Crown City Rockers get hype


It's oddly encouraging to note that the biggest artist to ride the Zeitgeist in 2005 was Kanye West. While West is indeed a self-important wad of ego, his lyrics indicate a familiar struggle with what is right and what is wrong, be it in regard to the scruples of the diamond industry or what is fair in love and war. It's this brand of introspection that similarly informs Oakland's Crown City Rockers, who make politely upbeat, jazzy, funked-up hip-hop, kept in check by solid beats and the rhymes of MC Raashan Ahmad, who has a more precise flow than any set of true jazzers could contend with.

Crown City bounces happily alongside artists like the Roots and De La Soul, and has a set of coming tour dates with Digable Planets. Ahmad is clearly enthused about Butterfly et al. a decade after their heyday and says of the band: "People are so excited to see them still! The movement they helped create has spawned so many groups, and to see legends like that onstage is great!" That points to a certain welcome positive attitude—sometimes it's just a sunny day at the Popsicle stand.

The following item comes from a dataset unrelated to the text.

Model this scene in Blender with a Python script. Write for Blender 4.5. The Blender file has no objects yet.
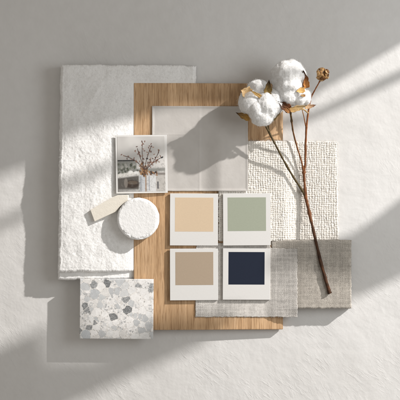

So Crown City Rockers aren't exactly rockers, nor do they live in Crown City (a.k.a. Pasadena, though Woodstock and Ahmad have lived there). Three of the five band members (keyboardist Kat Ouano, bassist Headnodic and drummer Max MacVeety) met at music-nerd headquarters—Boston's esteemed Berklee College of Music. Soon enough they'd recruited Ahmad and producer Woodstock and dubbed themselves "Mission," after their Boston neighborhood of Mission Hill.

The band's sound is expansive but remains focalized around jazzy-soul keys and hip-hop beats and flow. Says Ouano: "[Hip-hop] is what binds us together. It's the culture that we all can relate to. Everyone is from different backgrounds and musical tastes, but the one thing that everyone has in common is hip-hop."

In 1998, the band moved en masse to Oakland, released an unremarkable album (One) and changed their name. They've since earned a rep for having an uncommon live show—it's often impossible for rap-oriented acts to own the stage the way they do the studio, but for Crown City, the appeal is largely based on performance, a testament to their formal training and years together as a somewhat musically disparate collective.

"Everyone's a character, and you can see that onstage," says Ouano. "One of the hardest things to do is to translate the energy of a live show onto recorded material. We cater our shows to what kind of energy the audience gives us. Y'all are coolin' out, we might give you a more chill set. [But] y'all are hype, we'll get hype!"